Even if, as Toscano says, revolution is tragic only from the standpoint of a commitment to revolution, I am not sure that is the novels' standpoint. Commitment to revolution is the standpoint of the characters and writers of post-exoticism (but with this latter, we enter the vexed ground of post-exoticism's borders: in a way, one can say with certainty that Volodine shares his characters' commitments, but only because "Volodine" is interior to the fictional edifice of post-exoticism, in that he writes pseudonymously and speaks publicly only as a spokesman of post-exoticism.) Post-exoticism is addressed to sympathizers, but those may not be its actual readers. But within the closed (fictional) world of the (fictional) creation of (fictional) post-exotic texts, where to write is to struggle against the universe of capitalism, there, the failure does not occasion Left melancholia but amor fati. Freed of anxieties, calculations, doubts, regrets; in some ways, the exemplary post-exotic bearing is that of this atheistic monk from Bardo or not Bardo: "Il se fiche tranquillement de tout sans éprouver d’anxiété nihiliste."

Saturday, August 03, 2013

post-exotic anarchism II

L'homme qui s'adressent aux mineurs est le coordinateur des secours, un ingénieur brutal, Kamatchkine, avec qui Moreno et Lougovoï ont été plusieurs fois en conflit pour des raisons syndicales. Ils n'ont pour lui aucune estime et lui, de son coté, les déteste pour leur anarchisme.--Volodine, Bardo or not Bardo.

Post-exoticism's heretical Buddhists seem entirely different, to me, than its defeated communists. It's a question at all, their similarity or difference, because of their frequent co-occurrence & strange entanglements, as in the above quoted passage, where these anarchist miners trapped in a mine (these miners who also have had dealings with "reseaux de soutien à la lutte armée") become dissident Buddhists of a sort, for a little while.

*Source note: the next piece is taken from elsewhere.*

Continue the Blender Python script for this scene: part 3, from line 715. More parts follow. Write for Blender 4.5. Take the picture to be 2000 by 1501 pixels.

(Or, it's a question at all because, despite the strange entanglements--"revolutionary shamanism" and the respect afforded the unrepentant revolutionary who takes refuge at the lamassary in the first segment of Bardo or not Bardo--despite those entanglements, it's not as though post-exotics are doubly, comfortably ensconced in some disenchanted world after "the end of grand narratives.")

Throughout Bardo or not Bardo, there's the the peculiar fact that heresy (for example, atheism) hardly goes against Buddhism. It almost seems like Buddhism perfected. Here, in Des enfers fabuleux, a foundling named Wikeyoon has been brought up in an Arctic lamassary known as Wookarone:

À dix-sept ans il reçut enfin les dernières verités, une compréhension globale du monde. Rien n’avait de substance, sinon le terreur d’être. Dans ce néant, Wookarone n’était qu’un pivot secret, cher à ton couer Wijeyekoon, mais remplaçble, à l’égal de millards d’autres miroitements de réalité. Vous suivez? Et Wookarone était seulement une légende, un alignement de rochers basaltiques que balayait le vent glacial, à la lisière d’un océan sur lequel marchaient les ours, onze mois sur douze. 

But the defeat of the revolution is not a "last truth," and revolutionary activity doesn't come to an end in post-exotic books, even though they're set after the end.